IMF warns rising US public debt poses a global stability risk
IMF forecasts faster US growth but warns that rising public debt threatens both the US and global economic stability.
The International Monetary Fund (IMF) said on Wednesday the US economy is expected to grow faster this year, but warned that rising public debt poses a “growing stability risk” for both the US and the global economy.
The US public debt has reached $38.7 trillion, equating to $113,648 for every American.
In its preliminary findings following the Article IV consultation, the IMF noted that US policymakers are pursuing a broad agenda aimed at raising living standards and boosting economic self-sufficiency.
This includes strengthening domestic manufacturing, reducing trade deficits and reliance on foreign goods, increasing energy production, lowering dependence on undocumented labour, and scaling back the federal government’s role in the economy.
The IMF said the US economy performed well in 2025, supported by strong productivity growth despite the impact of a government shutdown late last year.
While tariffs pushed up goods inflation, services inflation continued to ease, and the labour market remained close to full employment despite slower job growth.
Debt concerns grow as US economy expands
Financial conditions stayed relatively loose, stock markets reached record highs, and the federal deficit narrowed slightly to 5.9 percent of GDP in fiscal year 2025.
Growth is projected to rise from 2.2 percent last year to 2.4 percent this year.
Inflationary pressures from tariffs are expected to fade in the coming months, and unemployment is forecast to remain around 4 percent in 2026–2027.
However, the IMF expects the budget deficit to exceed 6 percent of GDP in the coming years, with federal debt continuing to rise steadily as a share of GDP.
The Fund warned that keeping the overall deficit at 7–8 percent of GDP could push public debt to around 140 percent of GDP by 2031.
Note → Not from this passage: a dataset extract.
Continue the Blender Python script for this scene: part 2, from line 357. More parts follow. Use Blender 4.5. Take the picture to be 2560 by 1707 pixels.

It stressed the need for a clear and front-loaded fiscal consolidation plan to put debt on a downward path.
On monetary policy, the IMF said the Federal Reserve could appropriately ease restrictions during 2025 as job growth slows and second-round tariff effects remain limited.
It expects the federal funds rate to fall to 3.25–3.5 percent by the end of 2026.
IMF Managing Director Kristalina Georgieva said the US economy is expected to remain strong this year and next but emphasised that the continued rise in public debt remains a source of concern and requires decisive action.